Yes. How is a snapshot different from the object?
I would explain it as: "eqv" compares the "value" of two objects --
"snapshot" meaning the value at a specific time, since of course the
value might changes at different times while the object remains the
same. It's what other languages would call "==" (however they spell
"=="); in P6 "==" was already taken for numeric equivalence. So "$a==
$b" means "+$a eqv +$b" and "$a eq $b" means "~$a eqv ~$b".

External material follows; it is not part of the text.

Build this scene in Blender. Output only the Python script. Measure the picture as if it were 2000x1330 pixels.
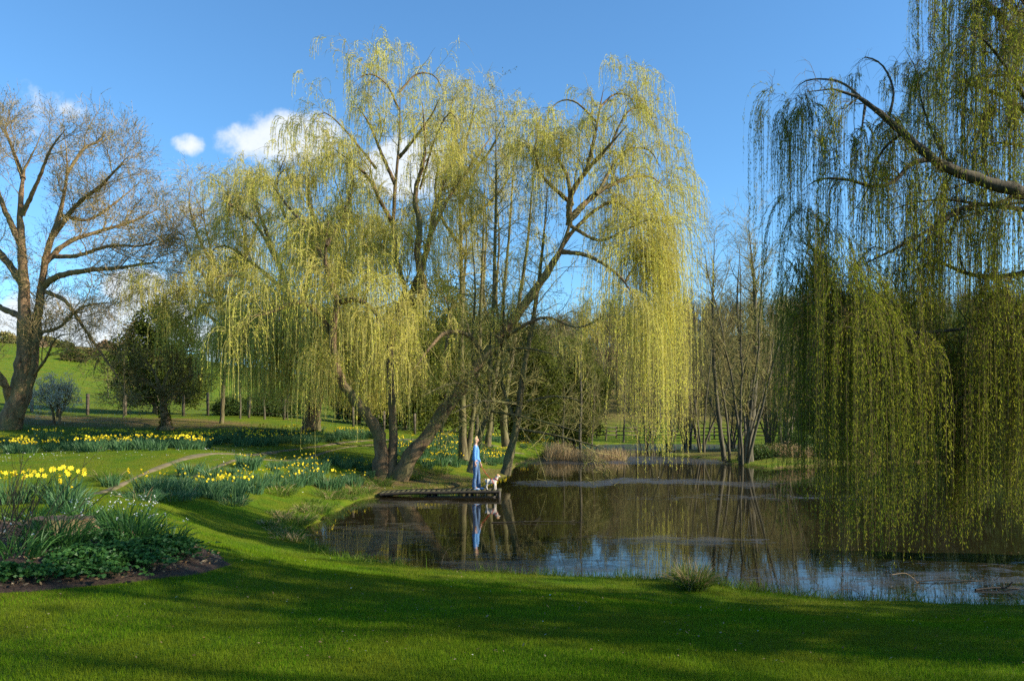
import bpy, math, random
import numpy as np
from mathutils import Vector
R = math.radians
for o in list(bpy.data.objects): bpy.data.objects.remove(o)
C = bpy.context.scene.collection
sc = bpy.context.scene

# ------------------------------------------------------------------ camera
H = 2.4                    # eye height above the water (water is z = 0)
F = 1556.0                 # focal length in pixels of the 2000 px wide photograph (28 mm)
HY = 815.0                 # horizon row
cd = bpy.data.cameras.new("camera"); cam = bpy.data.objects.new("camera", cd); C.objects.link(cam)
cam.location = (0, 0, H); cam.rotation_euler = (R(90), 0, 0)
cd.sensor_width = 36; cd.lens = 36*F/2000; cd.shift_y = (HY-665)/2000
cd.clip_start = 0.1; cd.clip_end = 3000
sc.camera = cam

# ------------------------------------------------------------------ sun and sky
SUN_EL, SUN_BACK = R(29), R(13)     # sun stands to the right, a little behind the camera
sdir = Vector((math.cos(SUN_EL)*math.cos(SUN_BACK), -math.cos(SUN_EL)*math.sin(SUN_BACK), math.sin(SUN_EL)))
sl = bpy.data.lights.new("sun", 'SUN'); sl.energy = 5.0; sl.angle = R(0.53); sl.color = (1.0, 0.90, 0.74)
so = bpy.data.objects.new("sun", sl); C.objects.link(so); so.rotation_euler = sdir.to_track_quat('Z', 'Y').to_euler()
so.location = (60, -20, 40)
W = bpy.data.worlds.new("World"); sc.world = W; W.use_nodes = True
nt = W.node_tree; nt.nodes.clear(); N = nt.nodes.new; LK = nt.links.new
def math_node(op, a=None, b=None, c=None, clamp=False):
    n = N('ShaderNodeMath'); n.operation = op; n.use_clamp = clamp
    for i, v in enumerate((a, b, c)):
        if v is None: continue
        if isinstance(v, (int, float)): n.inputs[i].default_value = v
        else: LK(v, n.inputs[i])
    return n.outputs[0]
sky = N('ShaderNodeTexSky'); sky.sky_type = 'NISHITA'; sky.sun_disc = False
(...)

Of course, for numbers and strings, the value/snapshot isn't different
from the object; but suppose I create two date-objects, $d1 and $d2,
both set to 2008-05-04. $d1 eqv $d2 would be true, but $d1===$d2 will
be false, because $d1 and $d2 are different objects (probably -- of
course, the implementation could be designed to notice that the dates
are the same and thus re-use the same object; it could also override
the object's identity (aka its .WHICH) to make it look like both
objects were really the same object). I believe the default identity
for objects will be something like P5's unique memory address.
Presumably the snapshot then takes whatever an object claims to be its
"value" and reduces any mutable parts into immutable values, until it
end up with something that consists wholly of immutable values.